As an author, du Châtelet is remembered for Institutions de physique, a physics textbook that engaged with physics ideas current in France during her lifetime and made its own propositions.
“Published in 1740, her Institutions shows the influence of Descartes and logical premises from Leibniz that continued to govern scientific inquiry into the twentieth century, and illustrates the ways in which French thinkers challenged and corrected some of Newton’s mechanical theories,” writes Stacy Wykle for Ransom Center Magazine.
...but also important translations
Du Châtelet is also remembered as a translator, particularly of some of the works of Newton as well as Bernard Mandeville’s The Fable of the Bees, a parable about status and economics that probably had some interesting resonances in the luxe circles that du Châtelet ran in. Translating, editing and annotating works gave her a power that her own work probably would not have—not because of its potential greatness but because of the obstacles she faced as a female public intellectual.
“In their pivotal role as the ‘négocians,’ or the gatekeepers of cross-Channel intellectual exchange, translators in the Enlightenment wielded enormous power and influence,” writes scholar Marie-Pascale Pieretti. In the introduction to her translation of The Fable of the Bees, she writes, du Châtelet “emphasized the connection between her condition as a woman writer and her activity as a translator. Citing educational and social reasons, du Châtelet provides in her preface an exemplary articulation of difficulties facing women who hoped to engage in public intellectual life.” She deplored the fact that women were excluded from working in the sciences and publishing their own work, and said that translation was a way for them to enter those fields through a side door.
She had an epic intellectual and romantic affair with Voltaire
From about the age of 27 onward, du Châtelet was engaged in an epic affair with Voltaire, writes Esther Inglis-Arkells for io9. Her husband didn’t mind: “This might have been because Voltaire contributed to sprucing up the run-down Châtelet estate,” writes Inglis-Arkells. “Émilie certainly didn't have money for it. She spent her cash on math tutors.”
With Voltaire, she retired from Paris to the country estate and conducted a more private version of the public intellectual’s life that she couldn’t live in the city. She wrote Institutions de physique while at the estate in Cirey during this period, because she couldn’t find a good textbook incorporating current ideas about physics, writes Betty Mayfield for the College Mathematics Journal.

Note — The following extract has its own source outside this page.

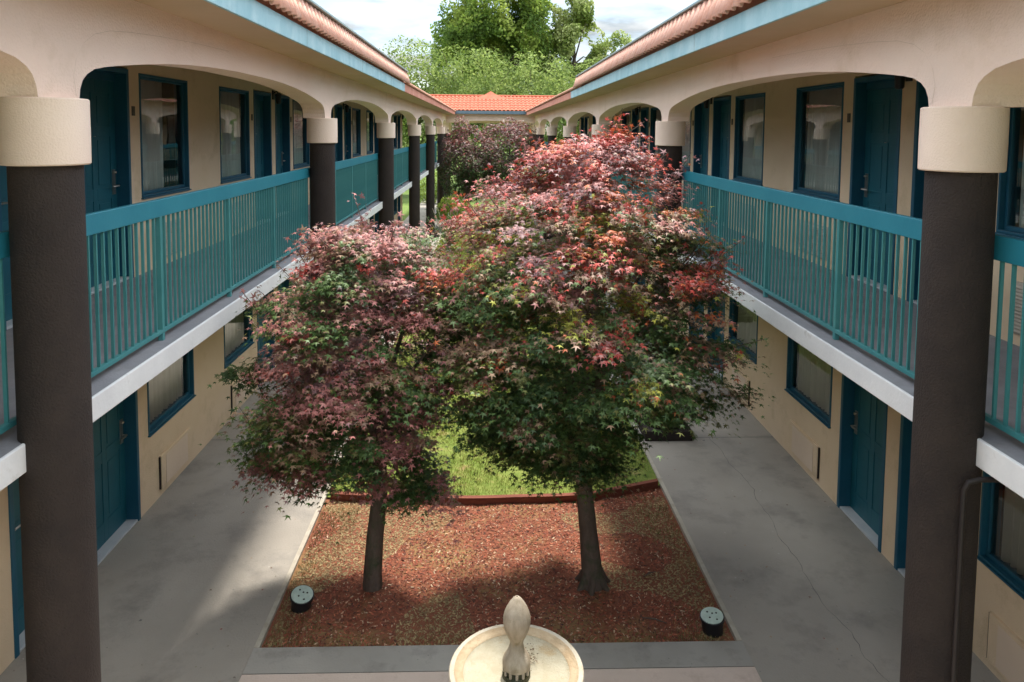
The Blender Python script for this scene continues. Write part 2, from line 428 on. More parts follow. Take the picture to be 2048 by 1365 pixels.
    mb = MB(); mb.box(s*1.90, YN, FLR+2.45, s*2.04, mt, FLR+2.779); part(mb, 'parapet_core', 'tile')
    mb = MB(); mb.box(s*2.05, YN, FLR+2.47, s*9.7, YF, FLR+2.62); part(mb, 'flat_roof', 'soffit')
    # columns
    def column():
        c = MB().lathe([(.178, .27), (.170, .6), (.168, FLR+1.43)], 40, capt=False, capb=False).build('column', 'brown', None, smooth=True)
        pl = MB().box(-.33, -.33, 0, .33, .33, .14).build('plinth', 'brown', c, bevel=.012)
        b = MB().lathe([(.27, .14), (.285, .165), (.285, .19), (.265, .215), (.235, .222), (.225, .25), (.19, .262), (.178, .29)], 40).build('base_moulding', 'brown', c, smooth=True)
        cp = MB().lathe([(.196, FLR+1.405), (.203, FLR+1.412), (.204, FLR+1.55), (.203, FLR+1.735), (.196, FLR+1.742)], 40).build('capital', 'cap', c, smooth=True)
        return c
    c0 = column()
    for k, y in enumerate(CY+[YC]):
        c = c0 if k == 0 else copy_tree(c0, W)
        c.parent = W; c.location = Vector((s*COLX, y, 0))+off
    # windows and doors: built facing the court at origin, mirrored per side
    def window():
        w, h = 1.27, 1.35; f = MB(); X = lambda a: s*a
        t = .024
        f.box(X(-.012), 0, 0, X(.15), t, h); f.box(X(-.012), w-t, 0, X(.15), w, h)
        f.box(X(-.012), t, h-t, X(.15), w-t, h); f.box(X(-.012), t, 0, X(.15), w-t, t)
        f.box(X(.035), t, t, X(.075), t+.03, h-t); f.box(X(.035), w-t-.03, t, X(.075), w-t, h-t)
        f.box(X(.035), t+.03, t, X(.075), w-t-.03, t+.035); f.box(X(.035), t+.03, h-t-.03, X(.075), w-t-.03, h-t)
        o = f.build('window', 'frame', None, bevel=.004)
        MB().box(X(-.03), -.012, -.016, X(.02), w+.012, -.001).build('sill', 'frame', o, bevel=.005)
        g = MB(); g.v = [(X(.055), t, t), (X(.055), w-t, t), (X(.055), w-t, h-t), (X(.055), t, h-t)]; g.f = [(0, 3, 2, 1) if s > 0 else (0, 1, 2, 3)]
        g.build('pane', 'glass', o)
        return o
    def curtain(a, b, parent):
        P = [[], []]; n = int((b-a)/.012)
        for i in range(n+1):
            y = a+(b-a)*i/n; d = .13+.022*math.sin(y*75)+.012*math.sin(y*31+a*9)
            P[0].append((s*d, y, .03)); P[1].append((s*(.13+(d-.13)*.5), y, 1.32))
        MB().grid(P).build('curtain', 'curtain', parent, smooth=True)
    def door():
        w, h = .94, 2.2; X = lambda a: s*a; t = .05
        f = MB(); f.box(X(-.012), 0, 0, X(.15), t, h); f.box(X(-.012), w-t, 0, X(.15), w, h); f.box(X(-.012), t, h-t, X(.15), w-t, h)
        f.box(X(.105), t, 2.07, X(.145), w-t, h-t)
        o = f.build('door_frame', 'frame', None, bevel=.004)
        a, b, c, d = t, w-t, .02, 2.068
        lf = MB(); P0, P1 = .12, .15
        # leaf with six raised panels
        lf.box(X(P0+.006), a, c, X(P1+.01), b, d)
        xs = [a, a+.11, a+.11+.27, b-.11-.27, b-.11, b]; zs = [c, .24, .86, .98, 1.50, 1.60, 1.94, d]
        for i in (0, 2, 4): lf.box(X(P0-.002), xs[i], c, X(P0+.0055), xs[i+1], d)
        for j in (0, 2, 4, 6):
            for i in (1, 3): lf.box(X(P0-.002), xs[i]+.0005, zs[j], X(P0+.0055), xs[i+1]-.0005, zs[j+1])
        for j in (1, 3, 5):
            for i in (1, 3): lf.box(X(P0), xs[i]+.035, zs[j]+.035, X(P0+.0056), xs[i+1]-.035, zs[j+1]-.035)
        L = lf.build('door_leaf', 'door', o, bevel=.003)
        return o, (a, b)
    def hardware(parent, right):
        y = .94-.05-.07 if right else .12; k = -1 if right else 1
        h = MB(); X = lambda a: s*a
        h.box(X(.108), y-.025, .90, X(.118), y+.025, 1.16)
        h.tube([(X(.105), y, .99), (X(.06), y, .99), (X(.055), y+k*.03, .99), (X(.06), y+k*.13, .985)], [.011, .011, .011, .008], 8)
        h.lathe([(.018, 0), (.018, .02)], 12, (X(.1), y, 1.12))
        h.build('door_handle', 'brass', parent, smooth=True)
        MB().lathe([(.012, 0), (.010, .006)], 12, (X(.113), .47, 1.5)).build('peephole', 'brass', parent, smooth=True)
        MB().box(X(.0), .05, -.0, X(.15), .89, .022).build('threshold', 'thresh', parent, bevel=.003)
    wins = {}; doors = {}
    idx = 0
    for lvl in (0, 1):
        zb = lvl*FLR
        for (y0, y1, kd) in ops:
            idx += 1
            c = min(units, key=lambda u: abs(u-(y0+y1)/2)); side = 1 if (y0+y1)/2 > c else -1
            if kd == 'win':
                wn = window(); wn.parent = W
                wn.location = Vector((s*WX, y0, zb+.83))+off
                r = random.Random(idx*3+(1 if left else 50))
                if lvl == 0: curtain(.06, 1.21, wn)
                elif r.random() < .4:
                    cut = r.uniform(.3, .5); curtain(cut, 1.21, wn) if r.random() < .6 else curtain(.06, 1.21-cut, wn)
                else: curtain(.06, 1.21, wn)
                # wall air conditioner below the window
                if lvl == 0:
                    ac = MB().box(s*-.028, .25, -.75, s*.05, 1.08, -.35)
                    o = ac.build('ac_cover', 'wall', W, bevel=.004); o.location = Vector((s*WX, y0, zb+.83))+off
                    MB().box(s*-.029, .36, -.72, s*-.034, .97, -.38).build('cover_panel', 'panel', o, bevel=.002)
                    sd_ = .235 if side < 0 else 1.08
                    MB().box(s*-.02, .236, -.74, s*.02, .249, -.36).build('side_slot', 'pipe', o)
                    MB().box(s*-.02, 1.081, -.74, s*.02, 1.094, -.36).build('side_slot', 'pipe', o)
                else:
                    o = MB().box(s*-.02, .22, -.74, s*.04, 1.05, -.34).build('ac_grille', 'grille', W, bevel=.003); o.location = Vector((s*WX, y0, zb+.83))+off
                    lv = MB(); z = -.71
                    while z < -.37:
                        lv.v += [(s*-.021, .25, z), (s*-.021, 1.02, z), (s*-.034, 1.02, z-.012), (s*-.034, .25, z-.012),
                                 (s*-.034, 1.02, z-.006), (s*-.034, .25, z-.006), (s*-.021, 1.02, z+.008), (s*-.021, .25, z+.008)]
                        n = len(lv.v)-8; lv.f += [(n, n+1, n+2, n+3), (n+3, n+2, n+4, n+5), (n+5, n+4, n+6, n+7)]; z += .028
                    lv.build('louvre', 'grille', o)
            else:
                d, _ = door(); d.parent = W; d.location = Vector((s*WX, y0, zb+.001))+off; d.name = 'door'
                hardware(d, side < 0)
                # number plate on the pier between door and window
                py = (y1+.06) if side < 0 else (y0-.13)
                o = MB().box(s*-.008, 0, 0, s*0, .065, .10).build('number_plate', 'plate', W, bevel=.002); o.location = Vector((s*(WX-.0015), py, zb+1.72))+off
        for c in units:
            y = c+3.125
            if y > YF-.4: continue
            lb = MB(); X = lambda a: s*a
            lb.box(X(-.02), -.045, 0, X(0), .045, .16)
            lb.tube([(X(-.02), 0, .12), (X(-.07), 0, .14), (X(-.10), 0, .11)], [.012]*3, 8)
            lb.lathe([(.02, .12), (.055, .09), (.05, .08), (.042, -.06), (.03, -.075)], 12, (X(-.10), 0, 0))
            o = lb.build('wall_lamp', 'black', W, smooth=True); o.location = Vector((s*WX-s*.001, y, zb+2.1))+off
    return W

WL = build_wing(-1); WR = build_wing(1)

# ------------------------------------------------------------------ railings
def railing():
    r = empty('balcony_railing'); L = BAY-.004
    MB().box(-.02, .0, .935, .02, L, 1.067).build('top_rail', 'teal', r, bevel=.005)
    MB().box(-.018, .0, .055, .018, L, .085).build('bottom_rail', 'mint', r, bevel=.003)
    mid = L/2; posts = [mid-1.45, mid, mid+1.45]
    for y in posts: MB().box(-.019, y-.019, .0, .019, y+.019, .936).build('post', 'mint', r, bevel=.003)
    b0 = None; edges = [0]+posts+[L]
    for i in range(4):
        a, b = edges[i], edges[i+1]; n = max(2, round((b-a)/.087))
        for k in range(1, n):
            y = a+(b-a)*k/n
            if b0 is None:
                b0 = MB().box(-.0095, -.0065, .084, .0095, .0065, .936).build('baluster', 'mint', r); b0.location = (0, y, 0)
            else:
                c = b0.copy(); COL.objects.link(c); c.parent = r; c.location = (0, y, 0)
    return r
proto = railing(); first = True
ords = ['partly behind the nearest column', 'between the first and second columns', 'between the second and third columns', 'between the third and fourth columns',
        'between the fourth and fifth columns', 'between the fifth and sixth columns']
for s in (-1, 1):
    for k in range(6):
        o = proto if first else copy_tree(proto); first = False
        o.location = (s*RX, CY[k]+.002, FLR)
        tag(o, 'teal railing of the %s gallery, %s' % ('left' if s < 0 else 'right', ords[k]), 'railing', 'gallery railings')

# ------------------------------------------------------------------ far cross gallery
def cross_gallery():
    G = empty('cross_gallery', (0, 39.5, 0)); off = Vector((0, -39.5, 0))
    tag(G, 'roofed link at the far end of the courtyard with orange tiles and small peak', 'building')
    def part(mb, name, m, **k):
        o = mb.build(name, m, G, **k); o.location = off; return o
    z0 = FLR+1.98; n = 24; mb = MB(); V = []; F = []
    for i in range(n+1):
        x = -2.31+4.62*i/n; zz = FLR+1.96+.12*(1-abs(x/2.31)**3)
        V += [(x, 38.4, zz), (x, 38.7, zz), (x, 38.4, FLR+2.46), (x, 38.7, FLR+2.46)]
    for i in range(n):
        a = 4*i; b = a+4; F += [(a, b, b+2, a+2), (a+1, a+3, b+3, b+1), (a, a+1, b+1, b), (a+2, b+2, b+3, a+3)]
    mb.v = V; mb.f = F; part(mb, 'beam', 'stucco')
    o = part(MB().box(-2.45, 41.2, FLR+1.98, 2.45, 41.5, FLR+2.46), 'rear_beam', 'stucco')
    part(MB().box(-2.6, 38.7, FLR+2.40, 2.6, 41.2, FLR+2.45), 'ceiling', 'soffit')
    gt = MB(); gt.box(-2.1, 38.02, FLR+2.42, 2.1, 38.2, FLR+2.58); part(gt, 'gutter', 'gutter', bevel=.01)
    T = .21
    def barrels(x0, x1, p0, p1):
        cols = []; x = x0
        while x < x1:
            for t in range(6):
                a = math.pi*t/5; cols.append((x+T*.39*(1-math.cos(a)), .045*math.sin(a)))
            x += T
        P = []
        for r in range(6):
            for f, e in ((r/6, .03), ((r+1)/6, 0)):
                P.append([(xx, p0[0]+(p1[0]-p0[0])*f, p0[1]+(p1[1]-p0[1])*f+h+e) for xx, h in cols])
        return MB().grid(P)
    part(barrels(-3.6, 3.6, (38.05, FLR+2.58), (40.4, FLR+3.42)), 'tile_roof', 'tilefar', smooth=True)
    part(barrels(-3.6, 3.6, (42.6, FLR+2.6), (40.4, FLR+3.42)), 'tile_roof', 'tilefar', smooth=True)
    part(MB().tube([(-3.6, 40.4, FLR+3.45), (3.6, 40.4, FLR+3.45)], [.07, .07], 10), 'ridge_tile', 'tilefar', smooth=True)
    pk = MB(); w = .95; zb, zt = FLR+3.36, FLR+3.72
    pk.v = [(-w, 40.4-w*.6, zb-.1), (w, 40.4-w*.6, zb-.1), (w, 40.4+w*.6, zb-.1), (-w, 40.4+w*.6, zb-.1), (-.3, 40.2, zb+.17), (.3, 40.2, zb+.17), (.3, 40.6, zb+.17), (-.3, 40.6, zb+.17), (0, 40.4, zt)]
    pk.f = [(0, 1, 5, 4), (1, 2, 6, 5), (2, 3, 7, 6), (3, 0, 4, 7), (4, 5, 8), (5, 6, 8), (6, 7, 8), (7, 4, 8)]
    part(pk, 'roof_peak', 'tilefar')
    for s in (-1, 1):
        for y in (41.35,):
            c = MB().lathe([(.178, 0), (.17, .6), (.168, FLR+1.43)], 24, (s*2.39, y, 0)); part(c, 'column', 'brown', smooth=True)
            part(MB().lathe([(.2, FLR+1.405), (.2, FLR+1.99)], 24, (s*2.39, y, 0)), 'capital', 'cap', smooth=True)
cross_gallery()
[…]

Du Châtelet and Voltaire had huge influence on one another. One of the ways this shows up is in their mutual engagement with the work of Isaac Newton, which wasn’t well known in France. French intellectuals such as Descartes had their own ideas about how the physical universe worked. Sadly, du Châtelet is more remembered today for the fact that she slept with Voltaire than for any of this intellectual labor, writes Mayfield.
She did some of her best work while pregnant in her forties
Du Châtelet pursued her own interests throughout her life, in direct contradiction to what was expected of women. Tragically, however, she couldn’t escape the dangers of being female in a time before reliable birth control and gynecological care. When she became pregnant again at the age of 41 or 42, she was horrified, because she knew it was probably a death sentence.
This news began a race against time for du Châtelet. She and Voltaire had collaboratively translated Newton’s Principia Mathematica, with only Voltaire getting full credit--she was just thanked in the introduction. That translation was a more simple explanation of Newton’s ideas, however, not the full work.
“Either the lack of credit or the lack of specificity bothered Châtelet,” Inglis-Arkells writes. “She began again, translating the work directly, and getting across all the mathematics and science involved.”
Trying to get it done before her likely impending death, writes Becky Ferreira for Motherboard, du Châtelet “worked 18-hour days during her pregnancy, pumping out her translation with single-minded urgency, and died a week after the birth of a daughter.” Her completed work was published post-humously, with an introduction by Voltaire, and was for many years the only French-language translation of Newton's work, writes APS News.